Connecting People not Data

One of the chief challenges for teams that cut across several functional silos is sharing information. Often, information is created and held in one system of record, accessible to members of one silo, but needed in a different one. Typically IT departments have to build some kind of bridge for the data so what is created in one place can be used in another.
There are a lot of techniques for accomplishing data level integration. Creating a separate database to hold duplicate, shared, data, extending the database schemes of multiple systems to create cross reference tables, and using APIs or database queries from one system to another’s database to display the data are just a few ways that IT makes data available that is stored from one system to another one that needs it.
All of these techniques have two things in common. They require IT to build an extension to the system of record – basically to modify the standard system – which is expensive to build and maintain. It’s also inflexible since it relies on known information sharing needs. If a new set set of data sharing requirements pops up, IT has to build something new and, until they do so, knowledge workers can’t share like they should.
Social platforms take a different approach. When these social tool sets are available within the company’s systems of record, interactions including data sharing can occur without integrating the actual data. Anyone engaged in the cross-functional activity can ask for important information and have someone with access to it, provide the data on an as-needed basis. It’s often not necessary that the raw data be shared so much as aggregated information that one functional unit has access to.

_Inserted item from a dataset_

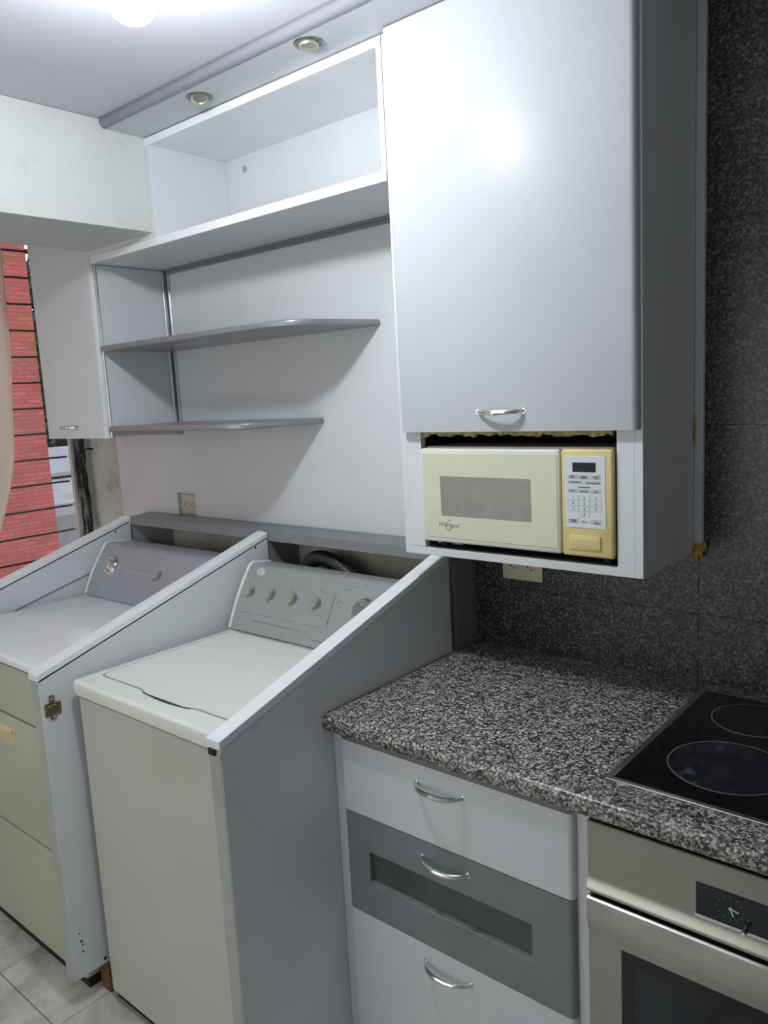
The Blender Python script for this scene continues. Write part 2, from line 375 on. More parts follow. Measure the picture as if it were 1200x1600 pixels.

By connecting through people rather than data, cross-functional teams can get the information they need from team members with access to it without the expense of integration. This approach allows team members to make on the fly decisions as to whether others should see certain data rather than having to adhere to ridged rules. Otherwise, similar interactions will happen in email where the information can go in an unintended direction. Social platforms, when integrated into a system of record, help maintain a record of these interchanges available from within the system of record, unlike email which lives outside the system of record.
Shipping or integrated data between systems is a rigid, command and control method, a blunt tool. Social platforms are a more flexible and responsive way of achieving the same goal – sharing critical information.